POWER IMPORTS: Failing to secure adequate back-up for wind power [unknown but significant]
High gas prices are not the only thing pushing up power prices: there have also been increasing periods when electricity supplies have simply been scarce, especially at times when wind speeds are low and wind farms are producing less than expected.
“As Britain and other countries progressed their wind-led energy transitions, gradually intermittent renewables displaced ageing thermal and nuclear generation to the point where security of supply is at risk when wind output is low,” Kathryn Porter, consultant at Watt-Logic, said. “In the past there was a view that it would always be windy somewhere and so better interconnection would allow those surpluses to be carried to the markets that need them. Unfortunately we have discovered that this is not always true in practice.”
Tom Edwards, of Cornwall Insight, said that allowing interconnectors to take part in this scheme was a mistake as it “allowed replacement of UK generation capacity with cables”. Lisa Waters, of Waters-Wye Associates, added: “The market has long argued that interconnectors are not generators, just wires, so they are being paid for capacity that in reality they may not be able to deliver.”
ENERGY SUPPLIERS: Failing to ensure robust companies [cost £5.7 bn]
Since summer last year 29 energy suppliers have gone bust after being unable to withstand soaring energy prices.
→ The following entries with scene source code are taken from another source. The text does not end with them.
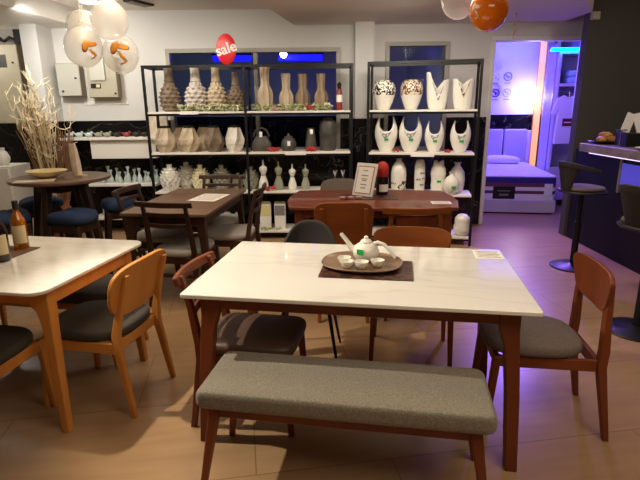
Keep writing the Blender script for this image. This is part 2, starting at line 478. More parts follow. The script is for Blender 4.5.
# painted trim round the opening
tr = MB()
tr.bb(OP[0], OP[0]+0.05, YB-0.02, YB+0.14, 0, OP[3]-0.05).bb(OP[0], OP[1], YB-0.02, YB+0.14, OP[3]-0.05, OP[3])
tr.bb(OP[1]-0.06, OP[1], YB-0.02, YB+0.14, 1.36, OP[3]-0.05)
S('trim_1', tr, M['white_trim'], bevel=0.006)

# back room seen through the opening and the windows (its back wall is turned a little)
AB = R(-9.5)
def rotbox(cx, cy, lx, ly, z0, z1, rz):
    return MB().box((cx, cy, (z0+z1)/2), (lx, ly, z1-z0), Matrix.Rotation(rz, 3, 'Z'))
ux, uy = math.cos(AB), math.sin(AB)
bx, by = 4.03, 8.93                   # right end of that back wall
S('wall_bedroom', rotbox(bx-3.5*ux-0.06*uy, by-3.5*uy+0.06*ux+0.02, 7.0, 0.1, 1.37, 2.66, AB), M['bedwall'], smooth=0)
S('wall_bedroom_dado', rotbox(bx-3.5*ux-0.06*uy, by-3.5*uy+0.06*ux+0.02, 7.0, 0.1, 0, 1.37, AB), M['blackmarble'], smooth=0)
S('wall_bedroom_right', MB().bb(4.35, 4.45, 6.52, 9.6, 0, 2.66), M['bedwall'], smooth=0)
S('wall_spill_divider', MB().bb(1.60, 1.70, 6.52, 9.5, 0, 2.66), M['bedwall'], smooth=0)  # divider added to keep the bedroom lamp's spill out of the back room
S('wall_storeroom_left', MB().bb(-3.0, -2.9, 6.52, 10.1, 0, 2.66), M['bedwall'], smooth=0)

# ------------------------------------------------------------------ furniture makers (local +Y = the way a sitter faces)
def rail_curve(x0, x1, y, z, h, t, bow, n=8, tilt=0.0):
    """horizontal board from x0 to x1, bowed backwards by bow in the middle"""
    secs = []
    for k in range(n+1):
        f = k/n; x = x0+(x1-x0)*f; yy = y-bow*(1-(2*f-1)**2)
        sl = -bow*4*(1-2*f)/(x1-x0)
        u = Vector((-sl, 1, 0)).normalized()
        secs.append(((x, yy, z), t, h, u, Vector((0, -tilt, 1)).normalized()))
    return MB().sweep(secs)

def chair_base(t, wood, fabric, W, D, zs, splay_b, splay_f, H, rec, pw=0.034, pd=0.036, cush=0.06, seatround=3.2, post_top=True, seat_label=None, inset=0.0, seat_short=0.0):
    """seat, seat frame and four legs; the rear legs run on up as back posts"""
    zr = zs-cush
    hw, hd = W/2-pw/2, D/2-pd/2
    for sx in (-1, 1):
        MB().post([(sx*(hw+0.012), hd+splay_f, 0), (sx*hw, hd-0.01, zr)], [(pw*0.72, pd*0.72), (pw, pd)]).build('leg', wood, t, bevel=0.005)
        pts = [(sx*(hw+0.012-inset), -hd-splay_b, 0), (sx*(hw-inset), -hd, zr-0.03), (sx*(hw-inset), -hd-0.004, zr+0.05)]
        sz = [(pw*0.75, pd*0.75), (pw, pd*1.15), (pw, pd*1.1)]
        if post_top:
            pts += [(sx*(hw-0.008-inset), -hd-rec*0.45, zs+(H-zs)*0.5), (sx*(hw-0.012-inset), -hd-rec, H)]
            sz += [(pw*0.92, pd*0.9), (pw*0.8, pd*0.62)]
        MB().post(pts, sz).build('leg', wood, t, bevel=0.005)
    f = MB()
    f.bb(-hw, hw, hd-0.022, hd, zr-0.055, zr).bb(-hw, hw, -hd, -hd+0.022, zr-0.055, zr)
    f.bb(-hw-0.008, -hw+0.012, -hd, hd, zr-0.055, zr).bb(hw-0.012, hw+0.008, -hd, hd, zr-0.055, zr)
    f.build('seat_frame', wood, t, bevel=0.003)
    ol = superell(W+0.01, D+0.015-seat_short, seatround, 40)
    cushion(MB(), ol, zr+0.001, zs+0.012, 0.024, 0.016, 0, 0.012+seat_short/2).build('seat', fabric, t, smooth=60, label=seat_label)

def ladder_chair(name, label, wood, fabric, loc, rz, group=None, W=0.43, D=0.44, H=0.80, zs=0.46, rec=0.085, seatround=3.2):
    t = T(name, label, 'chair', loc, rz, group)
    chair_base(t, wood, fabric, W, D, zs, 0.06, 0.02, H, rec, seatround=seatround)
    yb = -D/2+0.018
    def at(z): return yb-rec*((z-zs)/(H-zs))**1.2 if z > zs else yb
    rail_curve(-W/2-0.03, W/2+0.03, at(H)+0.004, H-0.015, 0.045, 0.024, 0.035, tilt=0.25).build('top_rail', wood, t, bevel=0.005)
    for z, h in ((H-0.095, 0.032), (H-0.185, 0.036)):
        rail_curve(-W/2+0.02, W/2-0.02, at(z), z, h, 0.016, 0.03, tilt=0.2).build('slat', wood, t, bevel=0.004)
    MB().bb(-W/2+0.03, W/2-0.03, -D/2+0.0, -D/2+0.02, 0.24, 0.27).build('stretcher', wood, t, bevel=0.003)
    return t

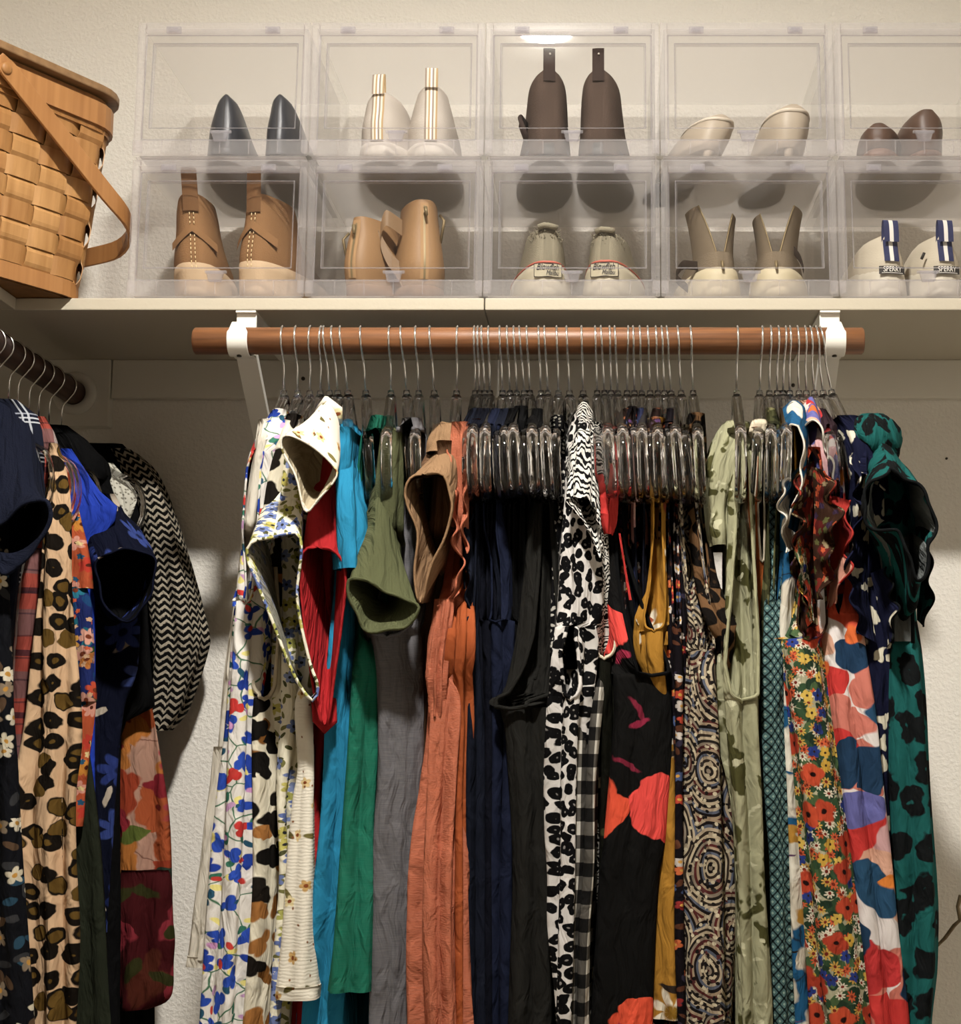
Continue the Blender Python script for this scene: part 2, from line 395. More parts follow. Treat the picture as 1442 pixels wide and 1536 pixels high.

This has resulted in multibillion-pound costs to consumers that are now being recouped via energy bills. Of the failed suppliers, 28 have been dealt with through an Ofgem process that is estimated to have cost £2.7 billion, or £94 for every household; the costs of the 29th, Bulb, remain unclear but could be as high as £3 billion.
Ofgem, the energy regulator, has taken most of the blame for these failings, accused by MPs on the business select committee of being negligent and incompetent by failing to check if suppliers were set up and financed properly. The MPs found, however, that the situation also reflected a political drive to encourage competition and low prices as the top priority.